Food is big business. With unfathomable profits to be gained, corporations closely study how and what we eat.
Remember Go-Gurt?
The tubed yogurt of middle school days is a prime example of a shift in how we eat. Increasingly, Americans eat on the go and, as we age into the rigmarole of adulthood, alone.
In fact, eating solo has become so ubiquitous that most people hardly notice it anymore.
I was eating at the Bell Memorial Union the other day.
Looking around, I saw most of my peers sitting at tables by themselves, plugged into phones, hunched over and eating with somber resignation.
I was alone as well, but at least I was giving my burrito the full attention a good meal deserves.
People across the nation, in offices, break rooms and on college campuses split their attention between the food they are eating and their iPhones, tablets or computers.
This is a trend that started when television carved its place in the American household. Although the technology has changed, it doesn’t replace the feeling of enjoying one of life’s central joys with another human being.
There are South Korean Web shows for people who have acknowledged the reality of loneliness while eating in the 21st century. Subscribers tune in to live streaming food shows — not cooking programs, but eating shows in which the viewers can chat with a host who is enjoying an actual feast somewhere else.

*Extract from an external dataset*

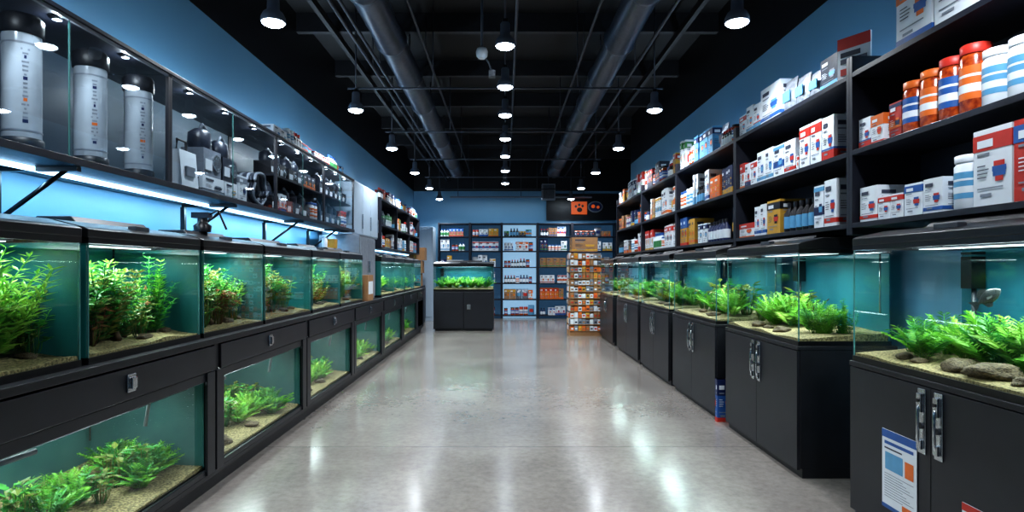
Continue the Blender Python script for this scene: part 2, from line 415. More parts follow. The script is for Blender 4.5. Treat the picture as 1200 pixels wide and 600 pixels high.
# ---------------------------------------------------------------- aquarium
def aquarium(loc,rot,L,D,H,plants,rocks=(),seed=0,hood=True,power=6,lcol=(0.75,0.95,1.0),back='backdrop',extra=True,sides=False,wood=None,fish=()):
    r=random.Random(seed)
    e=empty('aquarium',loc,rot)
    t=0.012
    b=MB()
    for z0,z1 in ((0,0.028),(H-0.025,H)):
        b.box((0,0,z0),(L,t,z1),'black_plastic'); b.box((0,D-t,z0),(L,D,z1),'black_plastic')
        b.box((0,t,z0),(t,D-t,z1),'black_plastic'); b.box((L-t,t,z0),(L,D-t,z1),'black_plastic')
    b.box((t,t,0.0),(L-t,D-t,0.006),'black_plastic')
    for x in (0.002,L-0.008):
        b.box((x,0.003,0.028),(x+0.006,0.009,H-0.025),'glass_edge')
    b.obj('rim',e)
    b=MB()
    y=0.004; z0,z1=0.02,H-0.01
    b.quad([(0.003,y,z0),(L-0.003,y,z0),(L-0.003,y,z1),(0.003,y,z1)],'glass')
    if not sides:
        for x in (0.004,L-0.004): b.quad([(x,y,z0),(x,D-0.006,z0),(x,D-0.006,z1),(x,y,z1)],'glass')
    b.obj('glass',e)
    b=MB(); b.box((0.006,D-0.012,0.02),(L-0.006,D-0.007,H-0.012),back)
    if sides:
        b.box((0.002,0.012,0.02),(0.006,D-0.012,H-0.012),back); b.box((L-0.006,0.012,0.02),(L-0.002,D-0.012,H-0.012),back)
    b.obj('backdrop_panel',e)
    zw=H-0.055
    b=MB(); b.quad([(0.006,0.008,zw),(L-0.006,0.008,zw),(L-0.006,D-0.014,zw),(0.006,D-0.014,zw)],'water'); b.obj('water_surface',e)
    nx,ny=28,10; b=MB(); vs=[];fs=[]
    def sh(u,v): return 0.040+0.04*v+0.018*noise.noise(Vector((u*4+seed*3.1,v*3,seed)))
    for j in range(ny+1):
        for i in range(nx+1):
            u,v=i/nx,j/ny; vs.append((0.009+u*(L-0.018),0.010+v*(D-0.026),sh(u*L,v)))
    for j in range(ny):
        for i in range(nx):
            a=j*(nx+1)+i; fs.append((a,a+1,a+nx+2,a+nx+1))
    b.add(vs,fs,'sand',True)
    for i in range(nx):
        p,q=vs[i],vs[i+1]; b.quad([(p[0],p[1],0.01),(q[0],q[1],0.01),q,p],'sand')
    for i0 in (0,nx):
        for j in range(ny):
            p,q=vs[j*(nx+1)+i0],vs[(j+1)*(nx+1)+i0]; b.quad([(p[0],p[1],0.01),(q[0],q[1],0.01),q,p],'sand')
    b.obj('sand_bed',e)
    for k,(kind,u,v,s) in enumerate(plants):
        me=PL[kind][(seed+k)%len(PL[kind])]
        x=u*L; y=max(0.1,min(D-0.1,v*D)); 
        link('plant_%d'%(k+1),me,e,(x,y,sh(x,v)-0.012),(0,0,r.uniform(0,6.28)),0,s)
    for k,(u,v,s) in enumerate(rocks):
        link('rock_%d'%(k+1),ROCKS[(k+seed)%3],e,(u*L,max(0.07,v*D),sh(u*L,v)+s*0.2),(0,0,r.uniform(0,6)),0,(s*1.3,s,s*0.9))
    for k,(kind,u,v,z,s,yaw,pitch) in enumerate(fish):
        link('fish_%d'%(k+1),FISH[kind],e,(u*L,v*D,z),(0,pitch,yaw),0,s)
    if wood: link('driftwood',WOOD[seed%2],e,(wood[0]*L,wood[1]*D,0.06),(0,0,wood[2]),0,wood[3])
    if extra:
        b=MB(); x=L*0.06+0.03
        b.box((x,D-0.09,H-0.22),(x+0.07,D-0.02,H-0.06),'black_plastic')
        b.tube([(x+0.035,D-0.05,H-0.2),(x+0.035,D-0.05,0.12)],0.011,'grey_plastic')
        b.lathe((x+0.035,D-0.05,0.12),[(0.018,0),(0.018,0.07)],'black_plastic',12)
        b.tube([(L-0.05,D-0.04,H-0.02),(L-0.05,D-0.04,0.2)],0.006,'chrome',6)
        if not hood:
            b.tube([(L*0.3,0.1,H-0.08),(L*0.75,0.1,H-0.08),(L*0.75,0.12,H-0.2)],0.010,'p_grey',8)
            b.box((L*0.08,0.12,H-0.30),(L*0.15,0.2,H-0.10),'grey_plastic'); b.tube([(L*0.115,0.16,H-0.3),(L*0.115,0.16,0.1)],0.012,'p_grey',8)
            b.tube([(L*0.15,0.16,H-0.12),(L*0.28,0.14,H-0.12)],0.012,'p_grey',8)
        b.obj('filter',e)
    if hood:
        b=MB()
        b.prism([(0.0,H),(D,H),(D,H+0.05),(D*0.8,H+0.075),(D*0.28,H+0.075),(0.02,H+0.045),(0.0,H+0.035)],-0.004,L+0.004,'black_plastic')
        b.prism([(D*0.36,H+0.075),(D*0.78,H+0.075),(D*0.72,H+0.105),(D*0.42,H+0.105)],L*0.2,L*0.8,'black_laminate')
        b.box((L*0.44,0.05,H+0.05),(L*0.56,0.09,H+0.075),'grey_plastic')
        b.obj('hood',e,bevel=0.004)
    b=MB(); b.box((L*0.1,D*0.4,H-0.022),(L*0.9,D*0.6,H-0.006),'grey_plastic'); b.box((L*0.12,D*0.43,H-0.026),(L*0.88,D*0.57,H-0.022),'led_white'); b.obj('led_bar',e)
    area('tank_light',e,(L/2,D*0.42,H-0.032),L*0.76,0.12,power,lcol)
    return e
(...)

Sounds weird, right? But the real weirdness is in the fact that food is so abundant for most Americans that it’s almost invisible. It’s eaten mindlessly, out of boredom, on the way to class, in class and in the dead of night.
Sometimes, the Chico blackout zombie hunger can only be satisfied with a personal pizza or a greasy burrito.
Regardless of occasional drunken munching, we should be able to consider how to negotiate a consumer culture in which corporations are competing for the limited space in our stomachs.
It has led to the replacement of mealtime with snacking.
Most aisles in grocery stores are filled with processed foods designed to hack taste buds and short-circuit brains at the expense of good health.
Although corporations like Kraft manipulate what we eat by targeting ingredients like sugar, salt and fat, how we eat is shaped by other forces.
Time is one of them. Like many students, I’m pretty busy most of the time.
As much as I’d like to phone a buddy for a burger and a beer between classes and work, the window of schedule overlap is small. Pondering the future, a voice in the back of my head wonders, “Is it going to be like this forever?”
I guess eating alone has its advantages. I can eat whatever I want, be as messy as I like and I don’t have to share. So, if you see me hoarding a bag of donuts in a dark corner of the library, no, you can’t have any.